Katie Price stuttered and mumbled her way through the 10-minute speech
Glamour model and media personality Katie Price took part in a debate at The Cambridge Union Society last Thursday. She was on a team with Charlotte Vere, founder of think-tank Women On, and Anna Stansbury, an Economics student. They opposed the motion: the only limit to female success is female ambition.
Proposing the motion were Liz Jones, a Daily Mail columnist and former editor of Marie Claire, author Steve Moxon and Rachel Johnson, editor of The Lady.
The debate attracted a huge audience, Katie Price forgot some of her lines and the motion was defeated with just 39 ‘Ayes’ to 497 ‘Noes’. So far, so unsurprising. But what really shocked me was the press reaction following the debate.
I left the Union on Thursday evening feeling truly disappointed, not because the debate was poor, but because I really wanted Katie to do well. I always had a feeling that she was quietly intelligent, and I’ve watched enough reality television to know that she is capable of speaking well in public.
Something seemed to happen on Thursday night that threw her. Katie stuttered and mumbled her way through her 10-minute speech, appearing to deliver it not to the chamber but to her mum. But the worst part of the speech was when, about four minutes in, Katie seemed to give up on debating and asked the audience for questions about her personal life, showing not just a lack of respect to those who had prepared speeches, but demonstrating that she didn’t know what she was arguing at all.

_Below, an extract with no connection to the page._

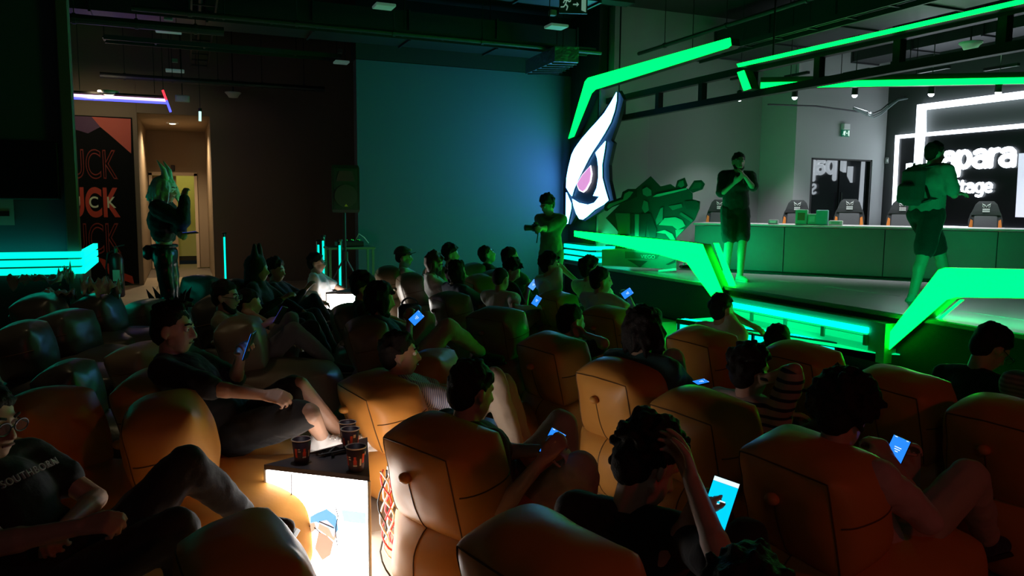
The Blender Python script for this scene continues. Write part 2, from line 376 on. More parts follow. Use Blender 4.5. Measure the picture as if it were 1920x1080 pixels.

It’s not that Katie wasn’t interesting, or that her work ethic isn’t admirable. And I’m aware that debating at the Union is nerve-wracking as I’ve done it too. Rather, I’m saying that she wasn’t a great public speaker, and she opted to concentrate more on giving an account of her life rather than engaging in a genuinely interesting debate about feminism.
Imagine my surprise then, when I woke up on Friday morning to find that every newspaper and magazine that reported on the debate took the line ‘Katie Price WINS debate at Cambridge Union Society,’ implying somehow that Katie had out-smarted the proposition. Technically the opposition did receive more votes, but that wasn’t because Katie excelled at debating, as every headline I read implied.
The opposition’s victory was largely down to the fact that the motion was phrased in such a way that it would have been impossible for them not to win (who can honestly say that the only limit to female success is female ambition?), and the fact that Charlotte Vere and Anna Stansbury were very eloquent and engaging speakers.
The simple fact is: Katie wasn’t totally comfortable debating at the Union. She was oddly charming, and she was undoubtedly a popular speaker, but she certainly didn’t achieve the kind of academic victory that the papers were so keen to tell us she did. Surely the fact that Katie Price – a woman who is followed around by cameras for a living – crumbled under the pressure at the Union that night is interesting. Whether that says something about Cambridge students or something about Katie is a separate question, but it’s one that we shouldn’t be afraid to ask. It would have been more interesting to see an honest account of the evening’s happenings in Friday morning’s papers.
Why weren’t the papers honest? Why is it that we are so desperate to see Katie Price emerge as some kind of feminist icon? I suspect it’s got something to do with the fact that we admire her tenacity and the fact that she’s a self-made woman. But these things ring true regardless of whether she’s a good debater. Which she isn’t.
I guess – as Katie herself has often pointed out – you can’t believe everything you read in the papers.